How do we know Eli (Heli) was Mary's father? ... Do we have any kind of corroberation on that? ... This may be absolutely historical ... but the fact that it comes from an apocryphal gospel written at least a century and a half after the fact tends to make me think that someone was buffing the myth to pave over an obvious inconsistency. What do you think of this Thomas?
If one understands the point and purpose of the Gospel testimonies, then the inconsistencies are explained.
Matthew's geneaology follows a Near Eastern literary practice, there are parallels with the Book of Numbers, Chronicles and Joshua. In more recent times, King Abdullah of Jordan presented his own bloodline, back to the Prophet Mohammed. So again, we must look at this text as a literary device, and ask why is this device being employed?
Matthew's genealogy is a schematic of the Old Testament, and the Salvation History of Israel. In short he's saying, if you want to understand Jesus, read the OT. This does two things: it demonstrates a continuity of Revelation – the God of Jesus is the God of Abraham, Isaac and Jacob, and it demonstrates the belief that Jesus is its fulfillment.

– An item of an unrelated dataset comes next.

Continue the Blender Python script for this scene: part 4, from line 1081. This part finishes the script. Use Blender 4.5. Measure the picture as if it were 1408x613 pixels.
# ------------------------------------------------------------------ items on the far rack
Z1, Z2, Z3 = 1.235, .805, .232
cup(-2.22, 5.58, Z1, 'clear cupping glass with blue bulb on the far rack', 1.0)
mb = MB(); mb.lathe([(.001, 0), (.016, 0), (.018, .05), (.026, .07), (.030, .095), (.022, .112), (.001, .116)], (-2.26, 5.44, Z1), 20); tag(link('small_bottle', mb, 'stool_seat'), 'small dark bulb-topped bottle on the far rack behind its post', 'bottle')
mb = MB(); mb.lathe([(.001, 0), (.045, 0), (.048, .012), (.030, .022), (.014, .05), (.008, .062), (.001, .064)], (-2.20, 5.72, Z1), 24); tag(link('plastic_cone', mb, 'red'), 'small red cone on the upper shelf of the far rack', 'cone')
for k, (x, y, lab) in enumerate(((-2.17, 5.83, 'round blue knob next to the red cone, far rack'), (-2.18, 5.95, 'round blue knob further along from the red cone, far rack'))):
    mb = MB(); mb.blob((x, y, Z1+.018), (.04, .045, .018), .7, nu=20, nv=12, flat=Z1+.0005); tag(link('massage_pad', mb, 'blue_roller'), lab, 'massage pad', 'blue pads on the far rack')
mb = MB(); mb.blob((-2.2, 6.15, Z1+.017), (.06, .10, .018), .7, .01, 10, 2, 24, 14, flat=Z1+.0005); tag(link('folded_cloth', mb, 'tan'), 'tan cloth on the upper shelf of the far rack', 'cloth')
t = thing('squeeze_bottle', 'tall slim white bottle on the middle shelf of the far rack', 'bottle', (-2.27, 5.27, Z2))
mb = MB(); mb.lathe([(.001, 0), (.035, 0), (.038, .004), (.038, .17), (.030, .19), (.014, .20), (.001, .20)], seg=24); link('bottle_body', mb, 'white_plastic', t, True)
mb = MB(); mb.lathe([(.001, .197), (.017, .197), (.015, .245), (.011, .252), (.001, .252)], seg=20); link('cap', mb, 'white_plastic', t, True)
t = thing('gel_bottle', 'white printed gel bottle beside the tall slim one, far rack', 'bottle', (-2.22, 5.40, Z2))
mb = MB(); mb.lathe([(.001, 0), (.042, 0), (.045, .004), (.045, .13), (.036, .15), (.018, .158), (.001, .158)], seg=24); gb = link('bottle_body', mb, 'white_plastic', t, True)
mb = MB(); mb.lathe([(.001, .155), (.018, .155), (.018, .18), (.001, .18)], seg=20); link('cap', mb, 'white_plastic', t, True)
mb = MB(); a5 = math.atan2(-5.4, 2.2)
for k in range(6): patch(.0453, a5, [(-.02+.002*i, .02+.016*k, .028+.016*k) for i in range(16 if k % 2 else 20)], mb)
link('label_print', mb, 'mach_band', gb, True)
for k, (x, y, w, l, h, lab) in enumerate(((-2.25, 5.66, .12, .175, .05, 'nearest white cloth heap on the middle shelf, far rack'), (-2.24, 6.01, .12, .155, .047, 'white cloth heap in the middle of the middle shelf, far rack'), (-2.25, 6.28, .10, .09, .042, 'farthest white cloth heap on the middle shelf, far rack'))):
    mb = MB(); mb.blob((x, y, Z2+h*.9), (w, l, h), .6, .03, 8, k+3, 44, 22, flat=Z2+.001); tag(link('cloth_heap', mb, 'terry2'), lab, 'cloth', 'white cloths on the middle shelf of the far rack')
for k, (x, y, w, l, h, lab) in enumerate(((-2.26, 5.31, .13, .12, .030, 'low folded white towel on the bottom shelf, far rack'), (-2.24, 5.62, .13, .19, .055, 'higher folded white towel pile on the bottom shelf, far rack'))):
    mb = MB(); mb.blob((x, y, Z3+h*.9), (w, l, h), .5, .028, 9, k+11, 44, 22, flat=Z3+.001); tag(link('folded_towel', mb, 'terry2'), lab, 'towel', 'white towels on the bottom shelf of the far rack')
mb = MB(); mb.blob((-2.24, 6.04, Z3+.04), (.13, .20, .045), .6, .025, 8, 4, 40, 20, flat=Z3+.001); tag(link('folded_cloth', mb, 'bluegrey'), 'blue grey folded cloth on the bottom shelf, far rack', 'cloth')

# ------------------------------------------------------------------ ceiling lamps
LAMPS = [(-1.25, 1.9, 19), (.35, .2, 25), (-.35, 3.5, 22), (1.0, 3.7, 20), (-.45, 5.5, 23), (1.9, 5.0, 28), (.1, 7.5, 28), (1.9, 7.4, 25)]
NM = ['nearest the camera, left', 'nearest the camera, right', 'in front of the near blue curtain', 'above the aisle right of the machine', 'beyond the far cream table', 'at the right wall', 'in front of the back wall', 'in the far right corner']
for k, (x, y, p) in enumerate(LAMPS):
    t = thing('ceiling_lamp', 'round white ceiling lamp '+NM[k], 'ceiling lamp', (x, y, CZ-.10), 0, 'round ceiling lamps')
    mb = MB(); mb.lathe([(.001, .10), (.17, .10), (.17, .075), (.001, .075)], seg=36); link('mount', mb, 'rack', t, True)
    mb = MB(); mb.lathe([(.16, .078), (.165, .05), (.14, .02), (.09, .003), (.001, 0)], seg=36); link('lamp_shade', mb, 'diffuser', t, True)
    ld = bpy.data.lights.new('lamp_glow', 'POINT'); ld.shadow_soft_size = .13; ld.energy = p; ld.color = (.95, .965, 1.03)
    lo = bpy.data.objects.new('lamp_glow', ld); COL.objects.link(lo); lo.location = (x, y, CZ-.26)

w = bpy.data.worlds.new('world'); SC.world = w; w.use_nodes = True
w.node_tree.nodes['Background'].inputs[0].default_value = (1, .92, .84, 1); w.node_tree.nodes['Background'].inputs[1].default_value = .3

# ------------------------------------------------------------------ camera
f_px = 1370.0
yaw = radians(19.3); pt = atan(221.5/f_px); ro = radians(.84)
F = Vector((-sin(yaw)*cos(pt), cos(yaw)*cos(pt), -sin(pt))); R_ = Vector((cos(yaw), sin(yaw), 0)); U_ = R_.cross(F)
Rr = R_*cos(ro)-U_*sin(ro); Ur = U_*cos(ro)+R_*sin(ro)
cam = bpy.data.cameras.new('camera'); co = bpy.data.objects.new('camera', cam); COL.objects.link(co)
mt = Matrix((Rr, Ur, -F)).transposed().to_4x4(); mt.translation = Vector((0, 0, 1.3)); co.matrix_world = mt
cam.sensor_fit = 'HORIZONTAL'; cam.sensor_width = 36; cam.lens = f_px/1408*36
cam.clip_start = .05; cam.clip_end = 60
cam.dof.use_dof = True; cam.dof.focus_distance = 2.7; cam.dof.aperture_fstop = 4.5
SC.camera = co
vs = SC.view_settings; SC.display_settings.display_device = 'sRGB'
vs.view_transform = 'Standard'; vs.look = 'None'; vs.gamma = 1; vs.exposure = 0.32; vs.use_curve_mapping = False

Luke's genealogy faces an entirely different problem. Luke is writing in the 90s. Jerusalem has been destroyed, and now Rome is turning its attentions to the Christians, as Nero's orgiastic excesses amply demonstrate.
The question Luke faces is this: It seems obvious to his audience that God has
not been faithful to the promises made to His elect, by abandoning Israel and allowed its Holy City and Temple to be destroyed. What basis then, has the Gentile for faith in such a God, if there is no guarantee that God will, in return, remain faithful to them?
Luke's response was to show, exactly as Matthew, the continuity of the Plan of Salvation in history, by Jesus being He of whom the prophets spoke. But recourse to history in a Matthaen sense will not serve the Gentile, for Jewish history is not their history. Instead he focusses on the more immediate situation, and rather than pronouncing a long list of meaningless names, he focusses on a few, and shows how they exemplify the Old Testament experience – hence the centrality of the temple in the Lucan narrative ... Zechariah, Simeon, Anna ...
... so what I am saying is that although there might be
material inconsistency in the account, there is a
formal agreement about the origin and nature, the proimise and mission, of the Incarnate Son.